The Fine Art of Montage
By Richard Malinsky, Arts Editor
Teresa Meier is a fine art photographer, and her engaging website opens with “The Approach,” a mystical, surreal montage of a woman seated with a suitcase and birdcage afloat in a vast, calm sea. This work from her series The Witness Within, featured in WTP Vol. V #9, immediately identifies Meier as a narrative storyteller. However, rather than literal stories, her montages—collections of superimposed images—reference various elements witnessed, experienced, analyzed, and reassembled into her own mythology.
Technically, surreal multi-image photography has its roots in the 1960s and credits photographer Jerry Uelsmann as its founder. Working with black-and-white film and a series of pin-registered darkroom enlargers, he produced multiple exposures without any reference to a narrative.
Maggie Taylor, Uelsmann’s protégé, introduced this technique into the digital realm. With Photoshop she was able to achieve in a day what could take Uelsmann a week.
Taylor distinguished herself with her cinematic-grade color changes that lent depth, perspective, and form to her images. As well, she began to introduce narrative to her imagery—a legacy Meier continues, with her conceptual personal narratives, now combined with digital “stitching,” a “sewing” of Photoshop files to facilitate her large-scale photographic prints.

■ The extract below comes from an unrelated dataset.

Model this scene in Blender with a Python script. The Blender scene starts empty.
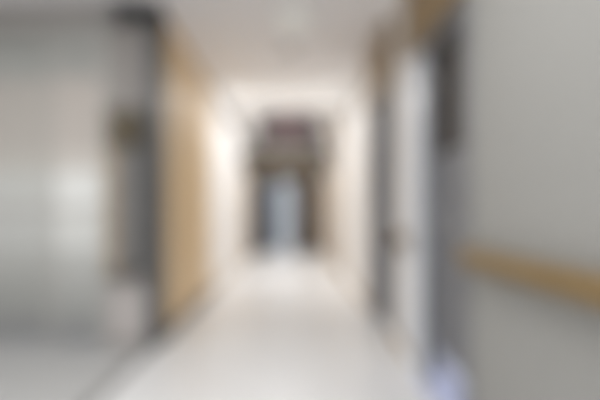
import bpy, bmesh, math
from mathutils import Vector, Matrix

# ------------------------------------------------------------------ camera, world, exposure
sc = bpy.context.scene
COL = sc.collection
cam_data = bpy.data.cameras.new('camera')
cam = bpy.data.objects.new('camera', cam_data)
COL.objects.link(cam)
sc.camera = cam
FPX = 420.0                                  # focal length in pixels of the 600 px frame
cam_data.sensor_width = 36.0
cam_data.lens = FPX * 36.0 / 600.0
cam.location = (0.0, 0.0, 1.10)
cam.rotation_euler = (math.radians(90), 0, 0)
cam_data.shift_x = 10.0 / 600.0
cam_data.shift_y = 12.0 / 600.0
cam_data.clip_start = 0.01
# the photograph is taken far out of focus: wide aperture, focused close to the lens
BLUR_PX, FOCUS = 22.0, 0.20
cam_data.dof.use_dof = True
cam_data.dof.focus_distance = FOCUS
_radius = BLUR_PX / FPX / (1.0 / FOCUS - 0.25)
cam_data.dof.aperture_fstop = (cam_data.lens / 1000.0) / (2.0 * _radius)
cam_data.dof.aperture_blades = 4
cam_data.dof.aperture_rotation = math.radians(28)

world = bpy.data.worlds.new('world')
sc.world = world
world.use_nodes = True
bg = world.node_tree.nodes['Background']
bg.inputs['Color'].default_value = (0.93, 0.96, 1.0, 1)
bg.inputs['Strength'].default_value = 1.5

sc.view_settings.view_transform = 'Standard'
sc.view_settings.look = 'None'
sc.view_settings.gamma = 1.0
sc.view_settings.use_curve_mapping = False
sc.view_settings.exposure = 0.0
sc.cycles.max_bounces = 10
sc.cycles.diffuse_bounces = 6


def area_light(name, loc, sx, sy, power, color=(1, 1, 1), rot=(0, 0, 0)):
    d = bpy.data.lights.new(name, 'AREA')
    d.shape = 'RECTANGLE'
    d.size, d.size_y, d.energy, d.color = sx, sy, power, color
    o = bpy.data.objects.new(name, d)
    o.location = loc
    o.rotation_euler = rot
    COL.objects.link(o)
    return o


# light of the ceiling lamps of the hall behind the photographer and of the side lobby
area_light('hall_light', (-0.1, 0.6, 2.70), 1.0, 2.6, 42, (1.0, 0.99, 0.985))
area_light('lobby_light', (-2.4, 1.4, 2.70), 1.6, 1.6, 31, (1.0, 0.995, 0.98))

# ------------------------------------------------------------------ materials


def mat(name, color, rough=0.6, metal=0.0, var=0.04, scale=6.0, bump=0.0, stretch=(1, 1, 1), spec=0.5, dark=None):
    m = bpy.data.materials.new(name)
    m.use_nodes = True
    nt = m.node_tree
    b = nt.nodes['Principled BSDF']
    b.inputs['Roughness'].default_value = rough
    b.inputs['Metallic'].default_value = metal
    b.inputs['Specular IOR Level'].default_value = spec
    tc = nt.nodes.new('ShaderNodeTexCoord')
    mp = nt.nodes.new('ShaderNodeMapping')
    mp.inputs['Scale'].default_value = stretch
    nz = nt.nodes.new('ShaderNodeTexNoise')
    nz.inputs['Scale'].default_value = scale
    nz.inputs['Detail'].default_value = 5
    rp = nt.nodes.new('ShaderNodeValToRGB')
    lo = dark if dark else tuple(c * (1 - var) for c in color)
    hi = color if dark else tuple(min(1, c * (1 + var)) for c in color)
    rp.color_ramp.elements[0].position = 0.3
    rp.color_ramp.elements[1].position = 0.7
    rp.color_ramp.elements[0].color = (*lo, 1)
    rp.color_ramp.elements[1].color = (*hi, 1)
    nt.links.new(tc.outputs['Object'], mp.inputs['Vector'])
    nt.links.new(mp.outputs['Vector'], nz.inputs['Vector'])
    nt.links.new(nz.outputs['Fac'], rp.inputs['Fac'])
    nt.links.new(rp.outputs['Color'], b.inputs['Base Color'])
    if bump:
        bp = nt.nodes.new('ShaderNodeBump')
        bp.inputs['Strength'].default_value = bump
        bp.inputs['Distance'].default_value = 0.01
        nt.links.new(nz.outputs['Fac'], bp.inputs['Height'])
        nt.links.new(bp.outputs['Normal'], b.inputs['Normal'])
    return m


def emit_mat(name, color, strength):
    m = bpy.data.materials.new(name)
    m.use_nodes = True
    b = m.node_tree.nodes['Principled BSDF']
    b.inputs['Base Color'].default_value = (*color, 1)
    b.inputs['Emission Color'].default_value = (*color, 1)
    b.inputs['Emission Strength'].default_value = strength
    b.inputs['Roughness'].default_value = 0.5
    return m


def banded_glass(name, stops, rough=0.6):
    """Opal glass with reflections painted in as horizontal bands; stops = [(height in m, colour)]."""
    m = bpy.data.materials.new(name)
    m.use_nodes = True
    nt = m.node_tree
    b = nt.nodes['Principled BSDF']
    b.inputs['Roughness'].default_value = rough
    tc = nt.nodes.new('ShaderNodeTexCoord')
    sp = nt.nodes.new('ShaderNodeSeparateXYZ')
    mr = nt.nodes.new('ShaderNodeMapRange')
    mr.inputs['From Min'].default_value = 0.0
    mr.inputs['From Max'].default_value = 3.0
    rp = nt.nodes.new('ShaderNodeValToRGB')
    el = rp.color_ramp.elements
    while len(el) < len(stops):
        el.new(0.5)
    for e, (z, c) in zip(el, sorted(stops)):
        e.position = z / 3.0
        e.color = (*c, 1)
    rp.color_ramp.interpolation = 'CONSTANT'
    nt.links.new(tc.outputs['Object'], sp.inputs[0])
    nt.links.new(sp.outputs['Z'], mr.inputs['Value'])
    nt.links.new(mr.outputs[0], rp.inputs['Fac'])
    nt.links.new(rp.outputs['Color'], b.inputs['Base Color'])
    return m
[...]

“Waiting,” another montage—particularly Hopperesque—from this same series, can seem a continuation of Meier’s story, with the woman now having arrived at her destination. She stands in a light-filled doorway, looking out at the sea and holding the now open-door birdcage. The left side of the image shows a partial view into the next room. A hint of a man’s hand and a picture on the wall turns out to actually be another image in the series.
These images clearly stand alone, but this idea of a continuing story is fascinating—and another way of piecing together puzzles, something Meier has always enjoyed: “I like to sift through all the pieces, analyzing their parts, and take immense satisfaction in seeing how they all fit together. For me, a photograph and a concept is an elaborate puzzle—a puzzle that puts me in remote landscapes at dusk, wandering through antique stores, building in the wood shop, sewing a new costume, and recently, a return to hand-drawn illustration.”

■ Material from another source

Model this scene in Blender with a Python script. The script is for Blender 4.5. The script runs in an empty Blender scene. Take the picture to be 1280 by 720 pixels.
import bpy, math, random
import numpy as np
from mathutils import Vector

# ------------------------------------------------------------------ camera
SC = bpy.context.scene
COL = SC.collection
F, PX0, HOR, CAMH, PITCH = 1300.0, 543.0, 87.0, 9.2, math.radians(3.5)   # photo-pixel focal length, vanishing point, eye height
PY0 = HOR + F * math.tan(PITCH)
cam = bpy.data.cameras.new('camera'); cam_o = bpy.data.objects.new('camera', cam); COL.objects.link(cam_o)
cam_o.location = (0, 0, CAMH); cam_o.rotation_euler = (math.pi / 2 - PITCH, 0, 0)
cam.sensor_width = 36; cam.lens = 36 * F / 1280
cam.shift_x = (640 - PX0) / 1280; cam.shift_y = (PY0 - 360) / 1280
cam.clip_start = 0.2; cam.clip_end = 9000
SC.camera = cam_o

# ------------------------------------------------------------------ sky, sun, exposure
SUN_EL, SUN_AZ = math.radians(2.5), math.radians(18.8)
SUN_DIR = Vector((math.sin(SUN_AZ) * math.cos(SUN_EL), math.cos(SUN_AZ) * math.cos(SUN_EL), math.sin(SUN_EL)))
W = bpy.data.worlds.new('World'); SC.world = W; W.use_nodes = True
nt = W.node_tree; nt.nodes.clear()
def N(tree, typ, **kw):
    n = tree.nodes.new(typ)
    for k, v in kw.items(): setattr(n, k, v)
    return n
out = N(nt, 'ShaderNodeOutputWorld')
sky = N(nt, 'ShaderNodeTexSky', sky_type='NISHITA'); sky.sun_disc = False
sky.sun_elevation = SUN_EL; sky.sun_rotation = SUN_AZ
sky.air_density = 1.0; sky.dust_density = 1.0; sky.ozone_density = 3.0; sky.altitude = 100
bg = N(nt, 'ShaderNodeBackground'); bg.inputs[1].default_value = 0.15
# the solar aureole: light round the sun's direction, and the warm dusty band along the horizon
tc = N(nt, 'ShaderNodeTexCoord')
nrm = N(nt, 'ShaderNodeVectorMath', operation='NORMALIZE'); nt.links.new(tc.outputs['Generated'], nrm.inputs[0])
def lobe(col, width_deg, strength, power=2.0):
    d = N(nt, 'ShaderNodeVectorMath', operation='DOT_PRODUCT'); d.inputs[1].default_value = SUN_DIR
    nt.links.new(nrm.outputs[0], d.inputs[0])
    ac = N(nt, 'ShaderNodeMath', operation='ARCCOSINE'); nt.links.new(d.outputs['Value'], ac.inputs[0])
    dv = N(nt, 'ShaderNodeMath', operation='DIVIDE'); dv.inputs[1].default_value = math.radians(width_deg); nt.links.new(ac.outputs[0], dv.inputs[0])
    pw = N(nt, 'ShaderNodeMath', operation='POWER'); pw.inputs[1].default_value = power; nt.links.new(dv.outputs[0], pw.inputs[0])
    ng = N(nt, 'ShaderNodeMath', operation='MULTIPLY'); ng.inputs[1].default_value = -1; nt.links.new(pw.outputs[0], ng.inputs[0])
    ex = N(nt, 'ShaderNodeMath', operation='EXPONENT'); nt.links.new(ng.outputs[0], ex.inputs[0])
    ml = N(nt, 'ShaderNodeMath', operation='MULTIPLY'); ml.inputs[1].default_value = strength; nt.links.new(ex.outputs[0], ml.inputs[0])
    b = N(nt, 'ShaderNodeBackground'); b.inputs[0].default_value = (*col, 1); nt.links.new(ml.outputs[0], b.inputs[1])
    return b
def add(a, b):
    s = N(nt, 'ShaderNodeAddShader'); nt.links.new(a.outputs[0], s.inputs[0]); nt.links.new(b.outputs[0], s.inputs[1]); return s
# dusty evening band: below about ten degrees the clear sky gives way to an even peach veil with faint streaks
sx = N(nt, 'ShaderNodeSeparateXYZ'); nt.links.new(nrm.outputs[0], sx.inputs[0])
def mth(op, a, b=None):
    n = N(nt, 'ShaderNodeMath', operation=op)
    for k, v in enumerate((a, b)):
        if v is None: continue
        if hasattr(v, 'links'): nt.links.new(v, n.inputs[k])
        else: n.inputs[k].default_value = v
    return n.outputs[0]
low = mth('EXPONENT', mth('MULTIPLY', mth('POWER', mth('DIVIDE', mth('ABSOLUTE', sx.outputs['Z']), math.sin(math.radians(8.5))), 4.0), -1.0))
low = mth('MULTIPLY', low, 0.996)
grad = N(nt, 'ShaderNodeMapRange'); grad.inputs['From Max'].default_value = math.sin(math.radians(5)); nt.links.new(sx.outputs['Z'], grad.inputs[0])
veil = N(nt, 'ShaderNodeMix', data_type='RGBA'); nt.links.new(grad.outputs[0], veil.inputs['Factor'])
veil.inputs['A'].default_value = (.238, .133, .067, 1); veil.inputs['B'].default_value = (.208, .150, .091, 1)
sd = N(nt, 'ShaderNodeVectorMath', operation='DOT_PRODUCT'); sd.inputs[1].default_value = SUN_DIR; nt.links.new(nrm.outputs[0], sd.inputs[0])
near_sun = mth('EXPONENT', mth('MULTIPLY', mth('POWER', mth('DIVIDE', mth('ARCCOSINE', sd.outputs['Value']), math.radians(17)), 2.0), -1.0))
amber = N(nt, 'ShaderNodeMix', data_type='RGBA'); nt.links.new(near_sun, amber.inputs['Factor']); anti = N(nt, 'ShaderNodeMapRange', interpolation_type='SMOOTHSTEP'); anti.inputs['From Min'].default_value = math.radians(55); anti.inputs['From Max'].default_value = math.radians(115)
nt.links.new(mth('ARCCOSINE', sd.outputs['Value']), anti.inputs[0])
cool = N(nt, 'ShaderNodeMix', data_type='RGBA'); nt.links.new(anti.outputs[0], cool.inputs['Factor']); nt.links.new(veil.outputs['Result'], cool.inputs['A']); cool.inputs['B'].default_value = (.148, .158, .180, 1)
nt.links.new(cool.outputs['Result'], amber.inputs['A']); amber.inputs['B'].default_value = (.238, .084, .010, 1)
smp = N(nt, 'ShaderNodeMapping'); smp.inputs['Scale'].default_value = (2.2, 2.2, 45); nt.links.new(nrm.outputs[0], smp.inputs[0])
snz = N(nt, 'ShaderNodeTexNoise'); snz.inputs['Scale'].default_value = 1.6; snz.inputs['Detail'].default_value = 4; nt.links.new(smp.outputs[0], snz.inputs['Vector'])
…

Meier’s second series on her site is The Parable Locket. Although this series does not seem as rooted in the fantastical, still evident is that same pattern of assembling the puzzle pieces of memory through a collection of individual images. The sum total of these rich images seems to embody comfort, happiness, and freedom within the environment of a special time and place—perhaps a childhood home. The powerful “Untitled “ image of a woman looking at a picture stirring her memory particularly captures this longing.

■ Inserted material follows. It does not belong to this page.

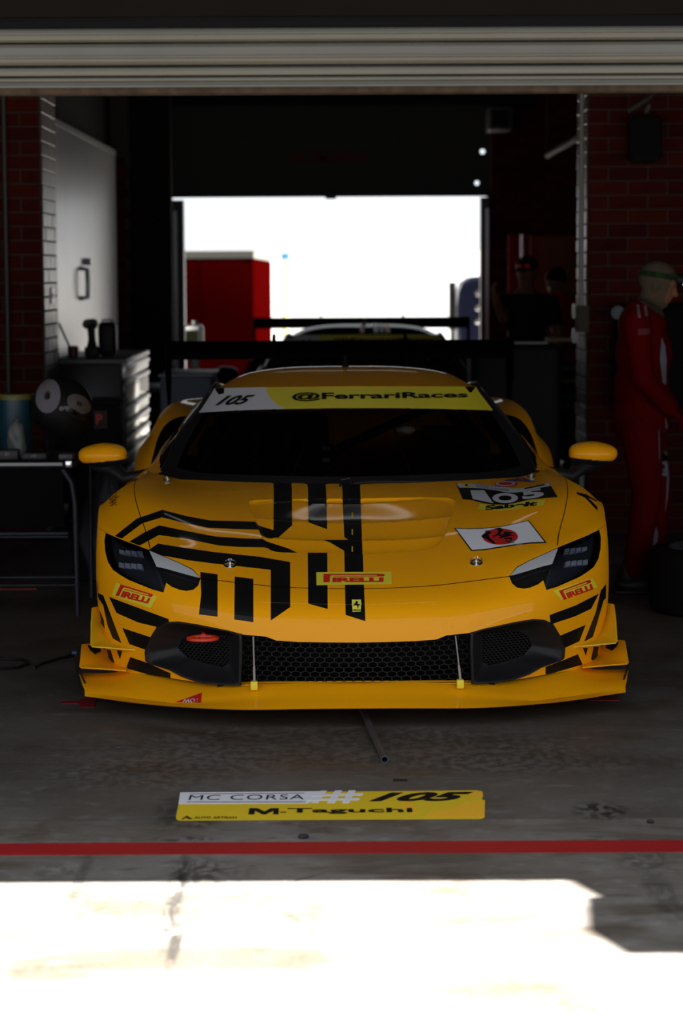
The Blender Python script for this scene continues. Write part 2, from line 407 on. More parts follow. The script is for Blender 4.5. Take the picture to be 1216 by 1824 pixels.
# ---- outlines taken from the photograph (pixels)
def Z(P, s, ox, oy): return [(ox+x/s, oy+y/s) for x, y in P]
z8 = lambda P: Z(P, 2.432, 160, 860)
z1 = lambda P: Z(P, 2.432, 120, 640)
z3 = lambda P: Z(P, 2.432, 120, 930)
z2 = lambda P: Z(P, 2.2519, 600, 640)
z4 = lambda P: Z(P, 2.2519, 600, 930)
zf = lambda P: Z(P, 5.0667, 780, 830)
zL = lambda P: Z(P, 6.7556, 120, 1060)
zR = lambda P: Z(P, 6.7556, 980, 1040)
STR = [
 z1([(205,765),(300,690),(410,652),(520,680),(620,698),(815,703),(893,723),(893,500),(972,500),(974,708),(885,770),(865,768),(830,738),(720,735),(610,730),(500,708),(410,685),(325,710),(235,777)]),
 z8([(170,255),(235,215),(300,184),(400,205),(540,232),(650,240),(765,243),(860,268),(950,303),(1028,303),(1030,547),(945,523),(943,303),(840,300),(755,280),(650,278),(560,272),(430,245),(300,226),(215,272)]),
 z8([(255,290),(295,263),(400,280),(540,300),(735,320),(868,343),(868,538),(783,597),(783,377),(650,362),(540,350),(430,336),(330,318),(275,310)]),
 z8([(478,386),(553,396),(553,580),(472,570),(482,480)]),
 z8([(627,406),(708,416),(708,604),(625,592)]),
 z8([(943,-40),(1022,-40),(1027,188),(947,165)]),
 z8([(1090,-40),(1168,-40),(1179,232),(1193,600),(1107,572),(1101,277),(1040,250),(975,232),(1133,230),(1101,215)]),
 z8([(895,232),(910,221),(945,232)]),
 # left flank
 zL([(500,22),(1220,290),(1220,400),(1110,392),(850,330),(590,215)]),
 zL([(660,395),(1040,520),(1000,680),(745,590)]),
 zL([(755,745),(960,815),(1240,940),(1240,1000),(1000,965),(705,880)]),
 zL([(345,-30),(430,0),(500,180),(650,580),(545,520),(480,360),(430,120),(385,60)]),
 zL([(350,150),(375,150),(440,300),(450,410),(400,330),(365,230)]),
 zL([(590,660),(660,670),(632,775)]),
 zL([(455,655),(520,660),(565,810),(540,828),(430,770),(475,742)]),
 # right flank
 zR([(-10,375),(300,260),(585,115),(490,300),(300,390),(0,490)]),
 zR([(100,630),(425,492),(350,690),(165,775)]),
 zR([(-60,1000),(165,915),(330,845),(388,970),(150,1040),(-60,1100)]),
 zR([(605,80),(670,0),(668,170),(640,200),(560,480),(510,640),(405,695),(545,340)]),
 zR([(390,770),(450,770),(425,870)]),
 zR([(520,755),(585,755),(570,830),(610,870),(515,932),(488,905)]),
 # mark on the right fender
 Z([(118,622),(200,640),(285,690),(287,700),(215,668),(290,742),(290,775),(190,668),(125,640)], 4.56, 1000, 740),
]
LOUV = smoothp(z8([(683,88),(695,76),(760,70),(1000,68),(1160,68)]) + z2([(300,553),(440,553),(472,563),(476,580),(445,680),(425,725),(395,755),(340,768),(200,778),(50,785)]) + z8([(1150,303),(1000,303),(840,303),(790,296),(770,284),(745,240)]), 1)
HEAD_L = z3([(168,48),(172,50),(235,78),(300,102),(352,122),(385,200),(415,303),(370,290),(320,270),(270,250),(232,228),(200,205),(180,170),(168,130),(163,80)])
BLADE_L = z3([(354,122),(420,150),(480,175),(540,205),(574,240),(560,238),(500,222),(430,202),(385,192)])
DUCT_L = z3([(385,192),(430,202),(500,222),(560,238),(576,246),(560,278),(540,292),(515,296),(490,292),(455,280),(428,260),(415,303)])
HEADALL = z3([(166,46),(235,76),(300,100),(358,122),(420,148),(480,173),(542,203),(577,242),(566,275),(545,293),(515,298),(488,294),(452,280),(428,263),(416,305),(368,292),(318,272),(268,252),(228,229),(197,207),(175,172),(164,130),(160,80)])
MOUTH_L = z3([(345,600),(342,560),(365,500),(395,450),(430,433),(480,430),(560,442),(650,460),(700,470),(760,487),(860,496),(905,513),(1000,519),(1130,521)]) + [(636,1144.5)] 
MOUTH_B = [(636,1218),(530,1219),(440,1219)] + z3([(755,706),(720,712),(660,713),(620,705),(560,690),(500,668),(450,640),(400,624),(360,612)])
def both(P, step=5, sm=0):
    return SB.px(P, step, False, True, sm), SB.px(P, step, True, True, sm)
uv_stripes = [[(u, SB.V if py < 867 and abs(px_-570) < 120 else v) for (u, v), (px_, py) in zip(SB.px(P, 5), dens(P, 5))] for P in STR]
uv_louv = SB.px(LOUV, 4)
hL, hR = both(HEADALL, 3)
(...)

Other site offerings are Meier’s calendar of Master class, on her “Workshop” page, a most recent one held at the The Sitka Center for Art and Ecology. On her “Resource” page you can find some interesting insights into how she actually works, such as “Your Personal History as Inspiration.” Overall, Meier’s site proves a delightful experience, especially scrolling through her gallery of stories she hopes inspires stories of your own.